In the final gallery, this otherworldly rectangular has metamorphized into four cloud-shaped forms made of marble, placed on the floor like Minimalist sculptures. Here, the properties of clouds appear inverted. Smooth, flat, and polished to a mirror-like finish on one side; rough, three-dimensional, and unfinished on the other, they are terrestrial instead of aerial, black instead of white, substantial instead of intangible, heavy instead of light. It is only their contours, reminiscent of raw cotton or a cartoon cloud, that define them as the schematic image - an “ideogram” in the artist’s words - of an idealized cloud.
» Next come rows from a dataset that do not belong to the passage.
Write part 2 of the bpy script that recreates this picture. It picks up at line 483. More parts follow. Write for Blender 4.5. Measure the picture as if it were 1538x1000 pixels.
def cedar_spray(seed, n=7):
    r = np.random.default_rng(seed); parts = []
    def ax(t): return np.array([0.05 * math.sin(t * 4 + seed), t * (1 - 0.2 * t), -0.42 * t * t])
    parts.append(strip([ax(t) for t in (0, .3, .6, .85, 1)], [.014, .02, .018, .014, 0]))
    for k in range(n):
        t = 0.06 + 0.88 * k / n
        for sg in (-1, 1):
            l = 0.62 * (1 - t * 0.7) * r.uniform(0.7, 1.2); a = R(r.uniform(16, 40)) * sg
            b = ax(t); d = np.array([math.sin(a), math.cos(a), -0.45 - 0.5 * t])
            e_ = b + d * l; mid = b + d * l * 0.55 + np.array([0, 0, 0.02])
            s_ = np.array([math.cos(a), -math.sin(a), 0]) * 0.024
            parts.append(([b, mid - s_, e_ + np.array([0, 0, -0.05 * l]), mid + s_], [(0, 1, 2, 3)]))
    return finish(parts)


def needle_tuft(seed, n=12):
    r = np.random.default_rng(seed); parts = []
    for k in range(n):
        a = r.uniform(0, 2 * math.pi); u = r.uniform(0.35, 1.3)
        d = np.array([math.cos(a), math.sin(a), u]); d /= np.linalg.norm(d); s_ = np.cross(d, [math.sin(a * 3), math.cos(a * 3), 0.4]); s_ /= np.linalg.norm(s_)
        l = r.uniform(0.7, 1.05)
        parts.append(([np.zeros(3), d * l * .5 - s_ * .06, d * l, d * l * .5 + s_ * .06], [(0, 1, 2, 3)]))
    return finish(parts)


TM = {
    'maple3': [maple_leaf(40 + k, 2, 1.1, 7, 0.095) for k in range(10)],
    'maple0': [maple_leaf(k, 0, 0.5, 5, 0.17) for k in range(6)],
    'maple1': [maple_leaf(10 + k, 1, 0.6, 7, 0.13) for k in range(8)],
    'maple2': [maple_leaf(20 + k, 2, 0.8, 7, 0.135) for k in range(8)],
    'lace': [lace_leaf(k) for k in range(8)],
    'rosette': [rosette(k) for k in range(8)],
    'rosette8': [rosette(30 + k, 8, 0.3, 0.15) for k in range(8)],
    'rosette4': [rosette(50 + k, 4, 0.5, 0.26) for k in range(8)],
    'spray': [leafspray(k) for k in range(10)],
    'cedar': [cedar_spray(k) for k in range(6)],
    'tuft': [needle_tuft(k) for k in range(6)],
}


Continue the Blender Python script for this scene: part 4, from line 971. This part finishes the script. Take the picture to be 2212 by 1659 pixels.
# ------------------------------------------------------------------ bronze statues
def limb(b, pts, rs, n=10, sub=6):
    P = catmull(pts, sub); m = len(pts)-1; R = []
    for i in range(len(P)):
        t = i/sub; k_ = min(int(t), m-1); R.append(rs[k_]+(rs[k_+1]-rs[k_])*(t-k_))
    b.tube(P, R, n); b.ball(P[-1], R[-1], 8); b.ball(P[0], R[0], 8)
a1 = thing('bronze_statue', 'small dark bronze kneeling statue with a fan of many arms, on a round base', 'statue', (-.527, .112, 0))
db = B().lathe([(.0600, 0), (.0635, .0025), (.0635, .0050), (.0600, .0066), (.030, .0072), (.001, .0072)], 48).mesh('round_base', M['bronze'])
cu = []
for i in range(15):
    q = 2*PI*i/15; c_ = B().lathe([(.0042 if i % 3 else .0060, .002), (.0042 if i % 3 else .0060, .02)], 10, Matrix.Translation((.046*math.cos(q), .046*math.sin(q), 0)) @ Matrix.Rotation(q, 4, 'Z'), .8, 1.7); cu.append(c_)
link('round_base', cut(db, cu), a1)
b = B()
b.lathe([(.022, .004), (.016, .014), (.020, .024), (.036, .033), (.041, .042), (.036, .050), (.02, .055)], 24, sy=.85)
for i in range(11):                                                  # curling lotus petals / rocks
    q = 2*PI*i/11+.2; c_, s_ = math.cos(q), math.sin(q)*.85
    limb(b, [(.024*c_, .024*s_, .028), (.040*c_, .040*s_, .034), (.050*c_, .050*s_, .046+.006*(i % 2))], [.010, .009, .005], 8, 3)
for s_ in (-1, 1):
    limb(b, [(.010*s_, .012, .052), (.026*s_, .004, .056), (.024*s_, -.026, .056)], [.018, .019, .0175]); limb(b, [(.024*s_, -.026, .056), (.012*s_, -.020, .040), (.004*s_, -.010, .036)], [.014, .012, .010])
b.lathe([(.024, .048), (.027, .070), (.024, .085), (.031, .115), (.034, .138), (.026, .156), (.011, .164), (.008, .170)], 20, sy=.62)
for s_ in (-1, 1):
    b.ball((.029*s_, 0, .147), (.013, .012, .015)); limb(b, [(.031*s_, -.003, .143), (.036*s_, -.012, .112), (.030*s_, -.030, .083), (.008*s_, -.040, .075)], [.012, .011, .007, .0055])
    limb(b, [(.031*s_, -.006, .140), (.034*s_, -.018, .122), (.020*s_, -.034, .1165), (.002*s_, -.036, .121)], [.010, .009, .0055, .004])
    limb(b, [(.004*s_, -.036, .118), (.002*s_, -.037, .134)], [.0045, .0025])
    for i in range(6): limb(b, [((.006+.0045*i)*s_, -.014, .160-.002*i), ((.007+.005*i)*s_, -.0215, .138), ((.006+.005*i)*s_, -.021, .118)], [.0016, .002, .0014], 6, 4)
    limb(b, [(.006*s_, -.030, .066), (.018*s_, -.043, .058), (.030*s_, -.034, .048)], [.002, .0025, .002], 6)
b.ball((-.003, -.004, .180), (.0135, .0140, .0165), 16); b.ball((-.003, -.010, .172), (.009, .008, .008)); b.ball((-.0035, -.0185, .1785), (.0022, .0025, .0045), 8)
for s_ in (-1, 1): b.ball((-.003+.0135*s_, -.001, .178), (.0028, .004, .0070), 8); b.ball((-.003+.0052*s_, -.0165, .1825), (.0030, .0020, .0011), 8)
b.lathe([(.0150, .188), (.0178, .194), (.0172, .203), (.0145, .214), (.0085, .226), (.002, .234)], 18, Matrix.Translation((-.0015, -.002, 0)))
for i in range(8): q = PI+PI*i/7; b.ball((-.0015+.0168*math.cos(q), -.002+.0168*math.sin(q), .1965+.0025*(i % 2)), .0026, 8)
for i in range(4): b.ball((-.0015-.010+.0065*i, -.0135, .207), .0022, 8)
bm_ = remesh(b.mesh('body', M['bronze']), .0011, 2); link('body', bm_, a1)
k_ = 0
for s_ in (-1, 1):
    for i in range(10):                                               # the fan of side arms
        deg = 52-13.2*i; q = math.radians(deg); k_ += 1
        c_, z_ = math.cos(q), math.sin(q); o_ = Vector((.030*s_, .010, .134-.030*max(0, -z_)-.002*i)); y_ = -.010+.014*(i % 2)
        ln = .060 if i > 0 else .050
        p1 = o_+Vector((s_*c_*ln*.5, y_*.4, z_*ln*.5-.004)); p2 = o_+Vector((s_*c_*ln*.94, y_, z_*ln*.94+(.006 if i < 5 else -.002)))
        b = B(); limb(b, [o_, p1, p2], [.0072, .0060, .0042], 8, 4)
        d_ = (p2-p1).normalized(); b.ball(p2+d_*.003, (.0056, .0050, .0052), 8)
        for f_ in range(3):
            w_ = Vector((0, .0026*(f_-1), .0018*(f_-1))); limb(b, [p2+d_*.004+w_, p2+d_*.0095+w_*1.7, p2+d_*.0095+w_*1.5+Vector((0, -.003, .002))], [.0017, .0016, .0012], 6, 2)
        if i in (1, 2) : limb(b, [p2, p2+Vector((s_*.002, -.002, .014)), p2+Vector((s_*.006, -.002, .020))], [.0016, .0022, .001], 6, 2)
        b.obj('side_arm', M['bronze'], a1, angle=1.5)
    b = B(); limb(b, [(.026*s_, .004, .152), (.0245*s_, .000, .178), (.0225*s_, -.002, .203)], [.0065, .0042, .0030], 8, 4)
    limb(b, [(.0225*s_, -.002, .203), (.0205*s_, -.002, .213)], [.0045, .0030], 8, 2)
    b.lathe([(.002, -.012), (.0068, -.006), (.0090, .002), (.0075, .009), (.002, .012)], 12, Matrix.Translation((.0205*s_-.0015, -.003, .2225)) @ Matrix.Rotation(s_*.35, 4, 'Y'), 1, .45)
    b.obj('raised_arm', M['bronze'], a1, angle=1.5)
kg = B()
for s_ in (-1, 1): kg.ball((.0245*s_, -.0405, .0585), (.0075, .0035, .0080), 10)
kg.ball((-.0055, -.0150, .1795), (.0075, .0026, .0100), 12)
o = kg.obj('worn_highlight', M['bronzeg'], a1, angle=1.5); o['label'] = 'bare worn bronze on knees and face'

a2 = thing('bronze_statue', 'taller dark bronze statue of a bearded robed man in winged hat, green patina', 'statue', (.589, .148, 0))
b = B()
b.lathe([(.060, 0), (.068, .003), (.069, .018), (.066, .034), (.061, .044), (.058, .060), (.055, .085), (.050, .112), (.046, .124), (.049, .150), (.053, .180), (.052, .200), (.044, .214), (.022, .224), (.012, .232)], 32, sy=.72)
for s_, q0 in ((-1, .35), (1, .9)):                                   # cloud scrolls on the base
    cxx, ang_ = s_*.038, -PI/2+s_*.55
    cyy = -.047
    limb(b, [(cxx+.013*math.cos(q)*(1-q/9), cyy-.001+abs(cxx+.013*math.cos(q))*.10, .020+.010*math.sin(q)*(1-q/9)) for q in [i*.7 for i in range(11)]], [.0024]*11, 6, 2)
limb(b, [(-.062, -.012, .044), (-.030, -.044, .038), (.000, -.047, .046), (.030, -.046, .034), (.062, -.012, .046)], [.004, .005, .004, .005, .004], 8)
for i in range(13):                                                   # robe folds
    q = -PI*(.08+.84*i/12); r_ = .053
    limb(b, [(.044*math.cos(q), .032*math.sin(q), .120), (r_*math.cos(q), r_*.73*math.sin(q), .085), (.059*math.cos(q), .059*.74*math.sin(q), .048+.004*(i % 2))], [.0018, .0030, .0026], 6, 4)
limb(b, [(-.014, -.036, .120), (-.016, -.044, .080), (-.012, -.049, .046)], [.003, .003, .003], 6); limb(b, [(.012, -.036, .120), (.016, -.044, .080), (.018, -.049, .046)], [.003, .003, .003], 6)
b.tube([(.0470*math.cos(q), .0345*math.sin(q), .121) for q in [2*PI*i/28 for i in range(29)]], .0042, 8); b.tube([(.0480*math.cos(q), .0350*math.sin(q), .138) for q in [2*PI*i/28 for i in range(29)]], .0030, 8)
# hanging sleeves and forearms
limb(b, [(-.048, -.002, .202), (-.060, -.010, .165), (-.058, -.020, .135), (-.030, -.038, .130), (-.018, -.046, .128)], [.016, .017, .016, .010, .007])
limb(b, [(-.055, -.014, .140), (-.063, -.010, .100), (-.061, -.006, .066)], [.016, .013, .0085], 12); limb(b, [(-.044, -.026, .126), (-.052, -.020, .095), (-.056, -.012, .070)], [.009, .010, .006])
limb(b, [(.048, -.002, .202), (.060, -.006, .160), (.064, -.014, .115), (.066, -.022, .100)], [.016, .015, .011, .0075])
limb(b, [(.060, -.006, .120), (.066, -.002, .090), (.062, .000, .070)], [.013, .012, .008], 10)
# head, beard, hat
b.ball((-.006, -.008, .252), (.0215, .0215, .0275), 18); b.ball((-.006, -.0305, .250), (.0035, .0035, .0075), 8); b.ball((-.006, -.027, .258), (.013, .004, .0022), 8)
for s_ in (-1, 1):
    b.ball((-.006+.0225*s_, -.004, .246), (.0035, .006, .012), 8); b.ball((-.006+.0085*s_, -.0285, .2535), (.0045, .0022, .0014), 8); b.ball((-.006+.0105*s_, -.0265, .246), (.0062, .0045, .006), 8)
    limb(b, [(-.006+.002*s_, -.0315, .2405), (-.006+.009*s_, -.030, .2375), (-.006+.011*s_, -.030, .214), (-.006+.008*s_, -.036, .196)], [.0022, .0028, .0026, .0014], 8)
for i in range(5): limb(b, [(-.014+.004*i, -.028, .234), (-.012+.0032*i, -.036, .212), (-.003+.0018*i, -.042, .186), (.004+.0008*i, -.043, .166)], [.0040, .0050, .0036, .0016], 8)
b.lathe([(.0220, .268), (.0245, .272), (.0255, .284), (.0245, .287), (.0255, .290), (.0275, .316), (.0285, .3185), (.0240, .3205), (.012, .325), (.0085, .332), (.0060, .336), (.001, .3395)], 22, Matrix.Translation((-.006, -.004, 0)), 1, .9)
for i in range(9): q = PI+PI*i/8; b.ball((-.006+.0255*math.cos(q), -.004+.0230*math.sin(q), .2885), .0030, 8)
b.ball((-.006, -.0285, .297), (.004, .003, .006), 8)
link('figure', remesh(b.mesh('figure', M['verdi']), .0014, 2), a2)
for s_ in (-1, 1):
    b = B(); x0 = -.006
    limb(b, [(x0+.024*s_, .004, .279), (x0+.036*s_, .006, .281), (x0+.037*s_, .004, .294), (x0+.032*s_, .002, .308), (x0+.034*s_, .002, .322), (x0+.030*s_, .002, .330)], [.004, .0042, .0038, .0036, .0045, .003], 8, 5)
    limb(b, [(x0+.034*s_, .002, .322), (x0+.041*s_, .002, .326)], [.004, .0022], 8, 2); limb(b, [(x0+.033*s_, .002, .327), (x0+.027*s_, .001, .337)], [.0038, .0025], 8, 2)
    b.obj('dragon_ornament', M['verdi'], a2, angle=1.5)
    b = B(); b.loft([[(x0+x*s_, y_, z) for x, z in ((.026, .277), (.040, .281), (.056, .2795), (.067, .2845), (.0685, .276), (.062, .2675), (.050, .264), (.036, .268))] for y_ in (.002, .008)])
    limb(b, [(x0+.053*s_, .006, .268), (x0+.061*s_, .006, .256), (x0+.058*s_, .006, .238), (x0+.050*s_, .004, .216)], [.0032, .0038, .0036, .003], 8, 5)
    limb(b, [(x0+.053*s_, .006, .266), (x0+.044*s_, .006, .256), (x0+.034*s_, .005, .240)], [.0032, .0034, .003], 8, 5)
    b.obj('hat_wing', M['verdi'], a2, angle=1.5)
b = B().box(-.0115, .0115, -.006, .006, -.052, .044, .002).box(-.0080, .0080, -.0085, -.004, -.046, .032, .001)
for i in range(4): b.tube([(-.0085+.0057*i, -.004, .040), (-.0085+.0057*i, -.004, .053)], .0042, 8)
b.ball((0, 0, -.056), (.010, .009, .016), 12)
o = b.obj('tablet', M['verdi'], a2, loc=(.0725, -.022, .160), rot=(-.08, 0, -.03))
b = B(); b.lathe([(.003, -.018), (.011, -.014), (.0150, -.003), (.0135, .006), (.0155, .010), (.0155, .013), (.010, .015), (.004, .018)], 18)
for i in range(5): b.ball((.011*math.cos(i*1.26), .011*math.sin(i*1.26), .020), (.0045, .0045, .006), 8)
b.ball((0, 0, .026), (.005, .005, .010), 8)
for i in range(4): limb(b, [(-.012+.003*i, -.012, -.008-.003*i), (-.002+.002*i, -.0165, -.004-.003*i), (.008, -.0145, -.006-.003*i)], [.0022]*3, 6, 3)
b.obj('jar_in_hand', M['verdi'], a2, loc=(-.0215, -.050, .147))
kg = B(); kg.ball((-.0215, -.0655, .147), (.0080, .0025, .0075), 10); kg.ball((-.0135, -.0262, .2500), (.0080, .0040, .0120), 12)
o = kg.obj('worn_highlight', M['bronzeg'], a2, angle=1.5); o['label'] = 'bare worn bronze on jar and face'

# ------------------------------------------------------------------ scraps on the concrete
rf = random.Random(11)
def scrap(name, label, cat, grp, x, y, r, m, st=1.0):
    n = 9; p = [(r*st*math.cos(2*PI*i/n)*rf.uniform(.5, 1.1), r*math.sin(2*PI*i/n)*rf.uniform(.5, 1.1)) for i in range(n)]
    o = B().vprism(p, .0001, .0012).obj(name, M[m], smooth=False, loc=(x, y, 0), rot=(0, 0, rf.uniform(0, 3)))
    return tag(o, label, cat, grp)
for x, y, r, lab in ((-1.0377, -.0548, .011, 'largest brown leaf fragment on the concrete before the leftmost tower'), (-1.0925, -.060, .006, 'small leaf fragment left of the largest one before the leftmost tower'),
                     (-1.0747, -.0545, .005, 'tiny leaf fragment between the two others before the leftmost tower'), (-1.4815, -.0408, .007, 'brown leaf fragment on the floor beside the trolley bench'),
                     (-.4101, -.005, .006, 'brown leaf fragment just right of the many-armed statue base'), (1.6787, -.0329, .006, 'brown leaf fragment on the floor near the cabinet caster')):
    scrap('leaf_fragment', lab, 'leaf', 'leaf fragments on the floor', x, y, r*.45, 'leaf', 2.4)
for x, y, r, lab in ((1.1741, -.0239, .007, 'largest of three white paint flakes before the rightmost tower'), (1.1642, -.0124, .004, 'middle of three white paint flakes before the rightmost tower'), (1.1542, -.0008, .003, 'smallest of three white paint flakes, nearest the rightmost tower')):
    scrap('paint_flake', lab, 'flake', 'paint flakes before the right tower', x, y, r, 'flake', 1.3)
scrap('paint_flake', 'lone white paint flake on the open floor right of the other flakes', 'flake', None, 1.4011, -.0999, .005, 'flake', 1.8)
Grasso has often stated that his work is about materializing the invisible. Could the visible itself be not a given but an abstraction, a construction created of interaction between nature and ourselves? Like Berger, Grasso understands there is deception in idealizing an untouched landscape: “Clearly, the idea of nature as we once understood it—pure, virginal, atemporal—has become questionable… We now know that nature—as a concept—is an invention, and that we are more interconnected with it than we thought...” 6. If we are part of nature, what is our role in relation to it? What are we seeking to achieve when creating representations of it? There is a mystery and beauty in Grasso’s work that is expressed through his use of shadows. The darkness requires us to focus our attention, to think harder, to cultivate questions rather than answers, ambiguity rather than clarity. It seems to point to an ever- expanding consciousness and an ever-unknowable future.

— Leanne Sacramone

1. I am referring the concept of defamiliarization as developed by the Russian literary critic Victor Shklovsky in his Theory of Prose published in 1925.
2. The artist was inspired by a natural optical phenomenon called a mock sun or a sundog.
3. Orchid Island is both a tourist attraction and the site of a nuclear-waste dump that has led to a conflict with the Indigenous Tao. Thousand Island Lake with its emerald-green waters is in fact an artificial reservoir created by the construction of the nation’s largest dam.
4. The score of the film was composed by Nicolas Godin co-founder of the music duo AIR. This is Laurent Grasso’s second collaboration with the artist.
5. Laurent Grasso in conversation with the author, August 19, 2023.
6. Laurent Grasso ‘Mon film reflète notre présence au monde’, The Art Newspaper, May 19, 2021.